Hete aquí que Sherezade abogó. Lo hizo con riesgo y con inteligencia; con sabiduría y con templanza. Asumió los mayores riesgos y protegió a las demás mujeres del reino, luchó contra la injusticia de la que era víctima su género; logrando torcer la dirección criminal de un tirano desbocado.

Elaboró una estrategia sutil.  Su plan respondía a las premisas de lo que siglos después se caracterizó como “estrategia de aproximación indirecta”[2]. Cuando la respuesta general parecía ser escapar o sucumbir ante el poder, construyó otra solución, con imaginación, y venció a la arbitrariedad asesina.

Una mirada simple podrá sostener que Sherezade debió haber sido muy bella. Sospecho en ella el encanto de unos profundos ojos morenos, que debieron haber anclado en el corazón de Shariyar. Pero su seducción profunda, la que la mantuvo viva hasta el amanecer final y liberó a las mujeres de su pueblo de la condena, no provenía de ello, sino de un poder de seducción basado en la inteligencia, en la fuerza de la persuasión. Seguramente también eran bellas las demás mujeres que habían pasado por el lecho del gobernante, pero ninguna –como tampoco los hombres del pueblo- habían logrado superar el predicamento al que se enfrentaban por una vía lateral, superior desde el punto de vista de su concepción.
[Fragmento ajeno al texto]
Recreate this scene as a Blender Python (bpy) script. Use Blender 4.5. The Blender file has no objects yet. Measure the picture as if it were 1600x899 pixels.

Podemos sí decir que a nuestra amiga la salvó la belleza; pero no la del cuerpo, sino la de toda respuesta inteligente, desarrollada con paciencia. Esas respuestas bellas se encuentran a menudo en las matemáticas y en muchas otras áreas del conocimiento; y también en la solución de conflictos. Hay que saber buscarlas, disfrutarlas y admirarlas, como al buen arte de Shrezade.

[1] Auster, Paul, “La invención de la soledad”. 17ª ed.  Ed. Anagrama. Barcelona, 2008, p. 212.
[2] Liddell Hart, Basil H. “Strategy” second revised edition; Meridian Book; 1967, pg. 25.